Dollar vollar

Have we turned the corner? Are markets finally turning from aimless to trending, with a concomitant pop in volatility and interest/participation? Anecdotal evidence is encouraging. Trading rooms are reporting more noise than they’ve seen in a while, and implied vols in currency land have finally turned up. Macro Man expects that we are in for a period of dollar vollar, where implied vols will trade with a 100% correlation to spot (higher dollar = higher implieds, lower dollar = lower implieds.)

The performance of USD/JPY since breaking the pivotal 118.50 resistance after payrolls has been impressive.
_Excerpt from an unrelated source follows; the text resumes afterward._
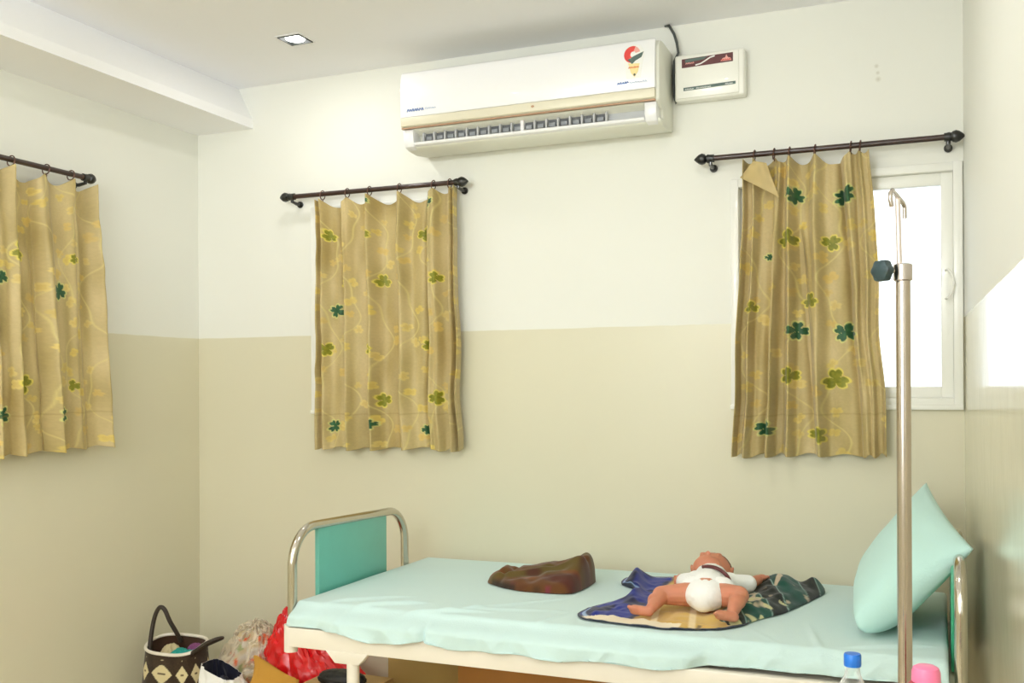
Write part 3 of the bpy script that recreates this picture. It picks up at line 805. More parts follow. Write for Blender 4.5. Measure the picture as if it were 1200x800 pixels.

At the time of writing it is only 20 pips off its highs, despite Japanese exporters having had two full sessions two take advantage of the ‘gift’ of USD/JPY spot close to 120. Quite what Japan’s importers make of it is another question altogether, having had relatively little experience over the years managing the need to buy USD in a bid market. Risks must surely lie in the direction of these guys, along with their investment management counterparts, chasing the $ higher. Given that the price of a 6m ATMF $ call is less than the forward points, this seems an excellent way of expressing a bullish spot and vol view. Macro Man buys $20 million 6m 116.65 USD calls for 2.13% of face (i.e., 254 yen pips.)

Meanwhile, fixed income has traded refreshingly poorly. Recent Fed speakers (with the sad exception of Bernanke) have highlighted that markets have gotten ahead of themselves in pricing 3 cuts next year. Risks must surely lie in the direction of the strip and the back end both selling of further. Bulls may try to hang their hats on cherry picking dovish comments from tonight’s Fed minutes, but obviously subsequent data has brought less dovish factors to light. The 25 bps of easing that’s already been taken out has been worth a point and a half on the 10yr future. Presumably, a total eradication of 2007 easing expectations would generate another 3 points or so of downside. Given the uncertainties surrounding the US and the fact that the Treasury market is generally high-beta, it is remarkable to observe that implied vol in the Bund market is above that of Treasuries. Macro Man smells a trade here. He buys 250 TYH7 107 straddles at 2 3/32 points (4.1 implied vol) and sells 200 RXH7 117.50 straddles at 2.45 (4.33 vol.) The trade should win unless the ECB drastically overreacts to the VAT-inspired surge in German Q4 consumption.